Is pretending to be stupid a good defense?

“I don’t know what happened!” “That’s crazy!” “I didn’t notice.” “You should probably talk to _____ about that.” “Huh, that’s weird!” “I have no idea!”

All responses of people pretending and hiding behind their choices when they actually did play the lead role in a bad choice. So is pretending to be stupid a good defense?

Kids do it all the time. Addicts do it. Cheaters do it. And grown folks who want the benefit of your relationship without the consequences of their actions do it.

The problem with it is we WANT to believe people. We truly have a desire to think people act within the model we’ve created for them in our heads. It’s a reasonable expectation to think people will have reasonable explanations.

Some don’t.

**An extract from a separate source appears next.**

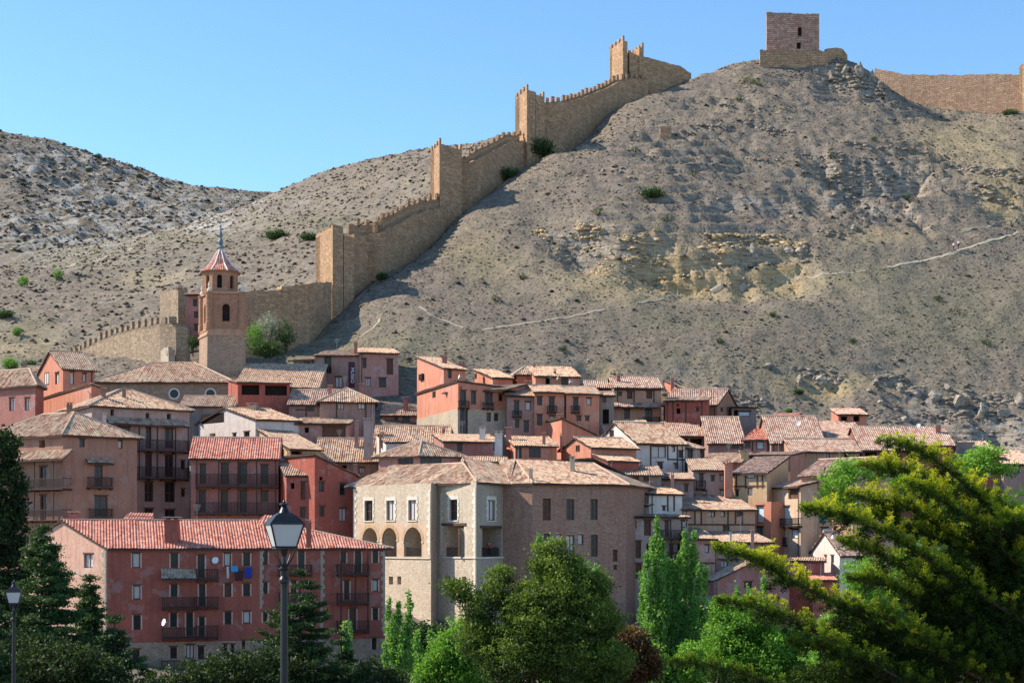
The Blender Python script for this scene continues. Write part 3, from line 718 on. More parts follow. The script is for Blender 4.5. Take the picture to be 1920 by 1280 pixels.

Some people don’t think about the implications of their behaviors and then wrongly believe you’ll overlook them if they tell you they’re not important or gaslight you into thinking they don’t exist.

So what do we do when this happens? It’s not hard to figure out little Johnny ate all the chocolate before dinner when there’s chocolate all over his face. It’s not hard to see the alcoholic showed up drunk. It’s really not hard to deduce a lot of things that people deny doing, so that’s when you have to rely on your intuition. Trust and also verify.

If it smells like a duck, walks like a duck, looks like a duck, but talks like a pig…it’s just a bilingual duck but it’s still a duck.